PROMPT — Begin at the first line of the data and copy each line through the one containing "st('trim_8', mb, M['seam'])", that line included, with no pictures.

RAW DATA —
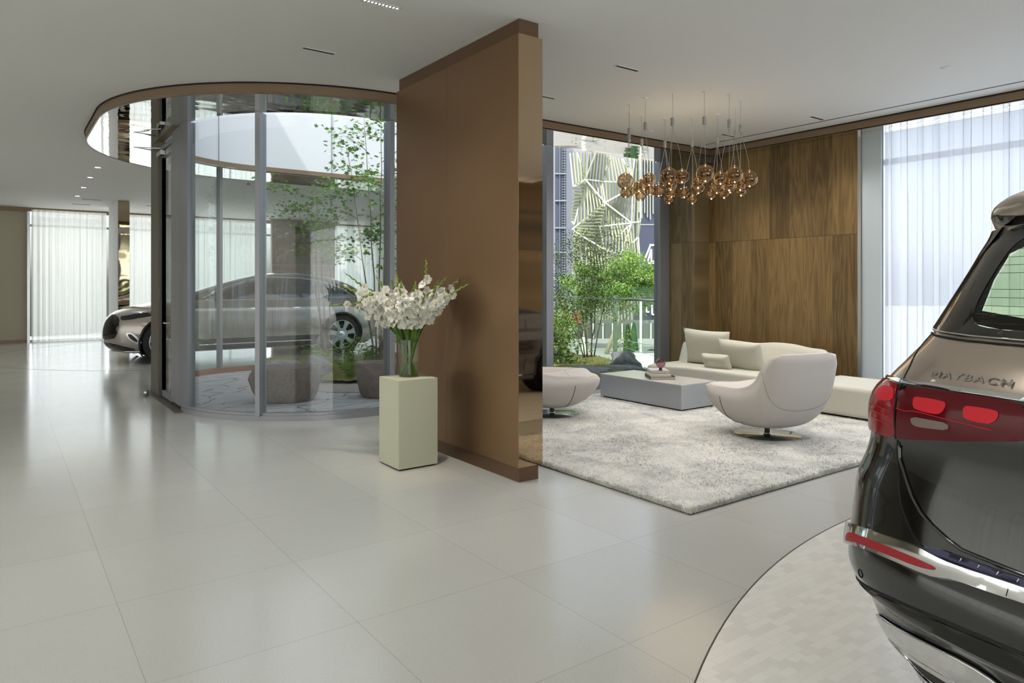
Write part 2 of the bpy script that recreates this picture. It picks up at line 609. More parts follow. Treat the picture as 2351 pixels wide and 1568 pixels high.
# white upper wall around the courtyard opening
ring = [(9.3, 12.05)] + arc(3.52, 10.3, 1.75, 1.75, 90, 180, 40) + arc(3.52, 9.27, 1.75, 1.77, 180, 184, 2)
mb = MB(); ribbon(mb, ring, ZS + 0.085, 6.2, -0.12)
st('wall_courtyard', mb, M['white_panel'])
mb = MB(); ribbon(mb, near_edge, ZS + 0.01, 4.3, -0.06)
st('wall_parapet', mb, M['white_panel'])
mb = MB(); ribbon(mb, ring, ZS - 0.005, ZS + 0.085, -0.1)
st('trim_5', mb, M['trim'])
mb = MB()
for x in (2.842, 4.788, 6.75, 8.7):
    if x > 3.5: mb.box(x - 0.006, x + 0.006, 12.035, 12.06, ZS + 0.085, 6.2)
    else:
        a = math.acos((x - 3.52) / 1.75)
        mb.beam((3.52 + 1.742 * cos(a), 10.3 + 1.742 * sin(a), ZS + 0.085), (3.52 + 1.742 * cos(a), 10.3 + 1.742 * sin(a), 6.2), 0.012, 0.012, Vector((0, 1, 0)))
st('trim_6', mb, M['frame'])

# floor and the round inlay the car stands on
floor_loop = [(-8.0, -9.0), (9.3, -9.0), (9.3, 7.6), (9.0, 7.62), (9.25, 8.3), (10.45, 12.62), (10.4, 13.25), (10.4, 25.0), (-8.0, 25.0)]
mb = MB(); mb.prism(floor_loop, -0.2, 0.0)
st('floor', mb, M['floor'])
DC = (4.62, -2.867); DR = 5.238
mb = MB(); mb.prism([p for p in arc(DC[0], DC[1], DR, DR, 0, 358.5, 239)], 0.0002, 0.0012)
st('floor_inlay', mb, M['disc'])
mb = MB()
mb.prism([p for p in arc(DC[0], DC[1], DR + 0.004, DR + 0.004, 0, 358.5, 239)], 0.0002, 0.0018, holes=[[p for p in arc(DC[0], DC[1], DR - 0.003, DR - 0.003, 0, 358.5, 239)]])
st('trim_7', mb, M['seam'])
mb = MB()
mb.prism([p for p in arc(3.9, 17.6, 4.2, 4.2, 0, 357, 119)], 0.0002, 0.0014, holes=[[p for p in arc(3.9, 17.6, 4.19, 4.19, 0, 357, 119)]])
st('trim_8', mb, M['seam'])

# --- walls
mb = MB(); mb.box(-8.0, 0.60, 22.3, 22.5, 0, ZC)
st('wall_back', mb, M['beige'])
mb = MB(); mb.box(-8.0, 0.60, 22.27, 22.3, 0, 0.08)
st('baseboard_back', mb, M['trim'])
mb = MB(); mb.box(-8.0, 10.3, 22.22, 22.3, ZC - 0.1, ZC)
st('trim_9', mb, M['trim'])
mb = MB(); mb.box(0.57, 0.63, 22.2, 22.3, 0, ZC - 0.1)
st('trim_10', mb, M['steel'])
mb = MB(); mb.box(6.7, 8.7, 21.6, 21.75, 0, ZC)
st('wall_back_wood', mb, M['wood'])
mb = MB(); mb.box(10.3, 10.4, 13.25, 25.0, 0, ZC)
st('wall_far_right', mb, M['white_wall'])
# wood wall of the lounge
mb = MB(); mb.box(8.80, 8.98, 4.62, 7.0, 0, ZS)
st('wall_right', mb, M['wood'])
mb = MB(); mb.box(8.47, 8.98, 6.94, 7.44, 0, ZS)
st('wall_right_pier', mb, M['wood_strip'])
mb = MB(); mb.box(8.56, 8.8, 6.70, 6.935, ZS - 0.09, ZS - 0.002)
st('trim_11', mb, M['frame_dark'])
mb = MB(); mb.box(8.79, 8.99, 4.58, 4.62, 0, ZS)
st('trim_12', mb, M['steel'])
mb = MB(); mb.box(8.82, 8.86, 4.34, 4.58, 0, ZS)
st('wall_right_panel', mb, P('pale_blue_glass_panel', (206, 217, 224), 0.25))
mb = MB(); mb.box(8.85, 8.9, 4.325, 4.34, 0, ZS)
st('trim_13', mb, M['steel'])
# walls behind the viewer
mb = MB(); mb.box(7.62, 8.98, -2.05, -1.9, 0, ZS)
st('wall_behind_wood', mb, M['wood'])
mb = MB(); mb.box(-8.0, -7.9, -9.0, -4.5, 0, ZC); mb.box(-8.0, -7.9, 17.5, 25.0, 0, ZC)
st('wall_left', mb, M['beige'])
mb = MB(); mb.box(-8.0, -6.5, -9.0, -8.9, 0, ZC); mb.box(7.5, 9.3, -9.0, -8.9, 0, ZC)
st('wall_front', mb, M['white_wall'])
mb = MB(); mb.box(8.98, 9.3, 5.0, 7.5, 0, ZS)
st('wall_right_outer', mb, M['white_panel'])

# --- ceiling light slots, downlights, detectors
def slot(x0, x1, y, lit, label, group='recessed linear spotlight slots in the ceiling'):
    t = empty('ceiling_light', ((x0 + x1) / 2, y, ZC), 0, label, 'ceiling light', group)
    w = (x1 - x0) / 2
    m_ = MB(); m_.box(-w, w, -0.022, 0.022, -0.0035, -0.0005)
    m_.build('housing', M['gap'], t)
    m_ = MB()
    for sy in (-1, 1): m_.box(-w - 0.006, w + 0.006, sy * 0.022 - 0.003, sy * 0.022 + 0.003, -0.005, -0.0005)
    for sx in (-1, 1): m_.box(sx * (w + 0.003) - 0.003, sx * (w + 0.003) + 0.003, -0.025, 0.025, -0.005, -0.0005)
    m_.build('frame', M['ceiling'], t)
    m_ = MB(); n = 10
    for i in range(n):
        x = -w + (i + 0.5) * 2 * w / n
        m_.lathe([(0.0001, -0.0045), (0.008 if lit else 0.0095, -0.0045), (0.0095, -0.0036)], 12, (x, 0, 0))
    m_.build('lens', M['led'] if lit else M['lens_dark'], t)
    return t
M['led'] = emit('white_led', (255, 250, 240), 14.0)
M['lens_dark'] = P('dark_lens', (40, 39, 38), 0.25)
slot(2.085, 2.365, 4.655, True, 'lit linear spotlight slot with white dots at the top edge of the ceiling')
slot(2.09, 2.37, 5.90, False, 'dark linear spotlight slot in the ceiling between curved glass and bronze wall')
slot(4.60, 4.88, 4.675, False, 'dark linear slot in the ceiling right of the bronze wall top')
slot(4.60, 4.87, 5.90, False, 'small dark linear slot in the ceiling just behind the bronze wall edge')
slot(7.88, 8.15, 4.71, False, 'dark linear slot in the ceiling nearest the sheer curtain')
slot(7.83, 8.13, 5.965, False, 'dark linear slot in the ceiling behind the hanging globes')
for x, y, lb in ((1.36, 13.96, 'nearest of the small lit downlights beyond the mirrored soffit'), (1.37, 15.34, 'second small lit downlight beyond the mirrored soffit'), (1.40, 17.0, 'third small lit downlight in the far ceiling'), (1.42, 18.7, 'farthest small lit downlight before the back curtain')):
    t = empty('downlight', (x, y, ZC), 0, lb, 'downlight', 'small downlights in the far ceiling')
    m_ = MB(); m_.lathe([(0.045, -0.001), (0.062, -0.001), (0.062, -0.006), (0.045, -0.006), (0.045, -0.001)], 20); m_.build('ring', M['ceiling'], t)
    m_ = MB(); m_.cyl((0, 0, -0.004), 0.044, 0.003, 20); m_.build('lens', M['led'], t)
for x, y, lb in ((6.92, 6.40, 'tiny round sprinkler cap in the ceiling above the window trim'), (7.12, 2.91, 'tiny round sprinkler cap in the ceiling at the right')):
    m_ = MB(); m_.lathe([(0.0001, -0.012), (0.02, -0.012), (0.03, -0.004), (0.045, -0.003), (0.045, -0.0005)], 20, (x, y, ZC))
    tag(m_.build('sprinkler_cap', M['ceiling']), lb, 'sprinkler', 'sprinkler caps')
for x0, x1, y, lb in ((1.55, 1.95, 19.3, 'nearer of the two thin air slots in the far left ceiling'), (1.45, 1.85, 20.6, 'farther of the two thin air slots in the far left ceiling'), (3.0, 3.4, 19.9, 'thin air slot in the far ceiling right of the mirrored fin wall')):
    m_ = MB(); m_.box(x0, x1, y - 0.03, y + 0.03, ZC - 0.003, ZC - 0.0005); m_.box(x0, x1, y - 0.036, y - 0.03, ZC - 0.006, ZC - 0.0005); m_.box(x0, x1, y + 0.03, y + 0.036, ZC - 0.006, ZC - 0.0005)
    tag(m_.build('air_vent', P('vent_grey', (120, 118, 112), 0.6)), lb, 'vent', 'thin air slots')

# warm accent spots from the ceiling fittings
for loc, tgt, en, sz in (((2.22, 4.66, 3.49), (3.17, 5.0, 1.5), 26, 50), ((2.22, 5.90, 3.49), (3.16, 5.9, 1.7), 16, 48), ((2.22, 4.66, 3.49), (2.8, 5.3, 1.05), 85, 40),
                         ((4.74, 4.68, 3.49), (6.1, 4.3, 0.2), 30, 60), ((8.0, 4.71, 3.49), (8.0, 5.2, 0.5), 22, 60), ((8.0, 5.96, 3.49), (8.75, 5.9, 1.2), 18, 60),
                         ((4.0, 2.2, 3.49), (3.2, 1.0, 0.8), 30, 60)):
    d = Vector(tgt) - Vector(loc)
    light('ceiling_spot', 'SPOT', loc, d.to_track_quat('-Z', 'Y').to_euler(), en, (1.0, 0.86, 0.66), spot_size=radians(sz), spot_blend=0.9, shadow_soft_size=0.04)
for x, y, en in ((1.36, 13.9, 60), (1.4, 17.0, 60), (-2.5, 12, 70), (-2.5, 17, 70), (5.0, 17.6, 60), (8.2, 16.5, 50),
                 (-2.6, 7.5, 95), (-2.6, 3.2, 95), (0.6, 5.9, 95), (0.9, 2.4, 80), (2.22, 4.66, 60), (2.22, 5.9, 45), (-2.6, -2.0, 80), (1.6, -2.6, 80), (4.74, 4.68, 60), (4.74, 2.2, 60), (4.73, 5.9, 50), (8.01, 4.71, 75), (7.2, 2.6, 80), (6.4, 6.3, 70), (7.6, 5.96, 85), (6.2, 3.6, 60), (5.0, -3.4, 60)):
    light('ceiling_fill_spot', 'SPOT', (x, y, 3.49), (0, 0, 0), en, (1.0, 0.96, 0.90), spot_size=radians(125), spot_blend=1.0, shadow_soft_size=0.07)  # added fill spots to brighten the room, most without a fitting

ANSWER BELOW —
Write part 2 of the bpy script that recreates this picture. It picks up at line 609. More parts follow. Treat the picture as 2351 pixels wide and 1568 pixels high.
# white upper wall around the courtyard opening
ring = [(9.3, 12.05)] + arc(3.52, 10.3, 1.75, 1.75, 90, 180, 40) + arc(3.52, 9.27, 1.75, 1.77, 180, 184, 2)
mb = MB(); ribbon(mb, ring, ZS + 0.085, 6.2, -0.12)
st('wall_courtyard', mb, M['white_panel'])
mb = MB(); ribbon(mb, near_edge, ZS + 0.01, 4.3, -0.06)
st('wall_parapet', mb, M['white_panel'])
mb = MB(); ribbon(mb, ring, ZS - 0.005, ZS + 0.085, -0.1)
st('trim_5', mb, M['trim'])
mb = MB()
for x in (2.842, 4.788, 6.75, 8.7):
    if x > 3.5: mb.box(x - 0.006, x + 0.006, 12.035, 12.06, ZS + 0.085, 6.2)
    else:
        a = math.acos((x - 3.52) / 1.75)
        mb.beam((3.52 + 1.742 * cos(a), 10.3 + 1.742 * sin(a), ZS + 0.085), (3.52 + 1.742 * cos(a), 10.3 + 1.742 * sin(a), 6.2), 0.012, 0.012, Vector((0, 1, 0)))
st('trim_6', mb, M['frame'])

# floor and the round inlay the car stands on
floor_loop = [(-8.0, -9.0), (9.3, -9.0), (9.3, 7.6), (9.0, 7.62), (9.25, 8.3), (10.45, 12.62), (10.4, 13.25), (10.4, 25.0), (-8.0, 25.0)]
mb = MB(); mb.prism(floor_loop, -0.2, 0.0)
st('floor', mb, M['floor'])
DC = (4.62, -2.867); DR = 5.238
mb = MB(); mb.prism([p for p in arc(DC[0], DC[1], DR, DR, 0, 358.5, 239)], 0.0002, 0.0012)
st('floor_inlay', mb, M['disc'])
mb = MB()
mb.prism([p for p in arc(DC[0], DC[1], DR + 0.004, DR + 0.004, 0, 358.5, 239)], 0.0002, 0.0018, holes=[[p for p in arc(DC[0], DC[1], DR - 0.003, DR - 0.003, 0, 358.5, 239)]])
st('trim_7', mb, M['seam'])
mb = MB()
mb.prism([p for p in arc(3.9, 17.6, 4.2, 4.2, 0, 357, 119)], 0.0002, 0.0014, holes=[[p for p in arc(3.9, 17.6, 4.19, 4.19, 0, 357, 119)]])
st('trim_8', mb, M['seam'])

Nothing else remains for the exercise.